Anche l'esito del G-20 di sabato scorso non ha contribuito a rasserenare gli animi. Le proposte del Fsf, presentate da Draghi, sono state recepite dal comunicato finale del vertice. E come ha impietosamente sottolineato il Wall Street Journal tendono tutte a rendere più severi i criteri di erogazione dei prestiti da parte delle banche. Nel momento in cui si teme il credit crunch come la peste, non molti l'hanno considerata una buona notizia.
Un nuovo fronte si è aperto sulla sostituzione del vicedirettore generale della Banca d'Italia Antonio Finocchiaro, destinato alla presidenza della Covip. Draghi vorrebbe promuovere uno dei funzionari interni, ma Tremonti ha in mente un innesto dall'esterno.

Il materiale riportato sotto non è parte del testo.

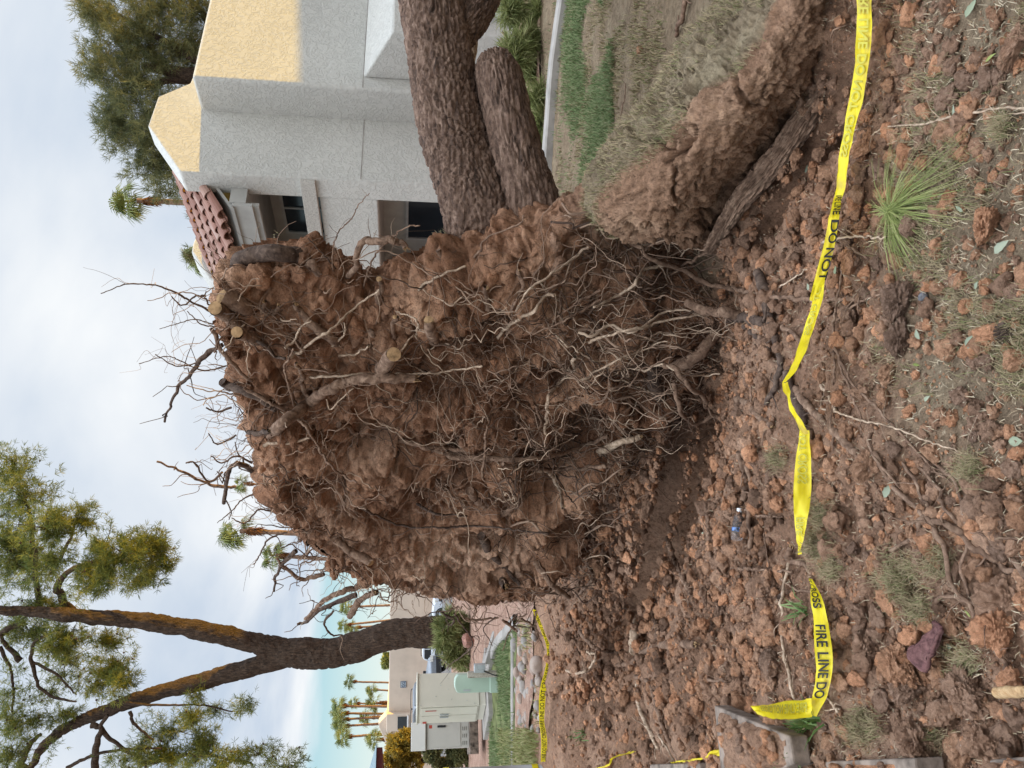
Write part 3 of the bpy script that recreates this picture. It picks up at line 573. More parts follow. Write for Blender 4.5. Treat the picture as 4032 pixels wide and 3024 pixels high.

E sullo sfondo resta irrisolta la questione delle azioni della Banca d'Italia detenute dalla banche che, secondo la legge, dovrebbero essere acquistate da istituzioni pubbliche entro il prossimo dicembre. Draghi, e la Bce, temono che l'autonomia della Banca centrale possa esserne compromessa, che il Governo aumenti la sua presa. E studiano soluzioni alternative.
Insomma, i motivi di attrito non mancano. Tuttavia le tensioni non vanno drammatizzate, anche perché il ricordo degli scontri tra Tremonti e Fazio è ancora vivo nella memoria. E quello che succede oggi non è paragonabile ai tristi episodi di allora. È il confronto tra due personalità forti, naturalmente portate ad avere grandi aspirazioni per il futuro. Adesso però è arrivato il momento di una tregua. Perché c'è un nemico comune da battere: si chiama recessione.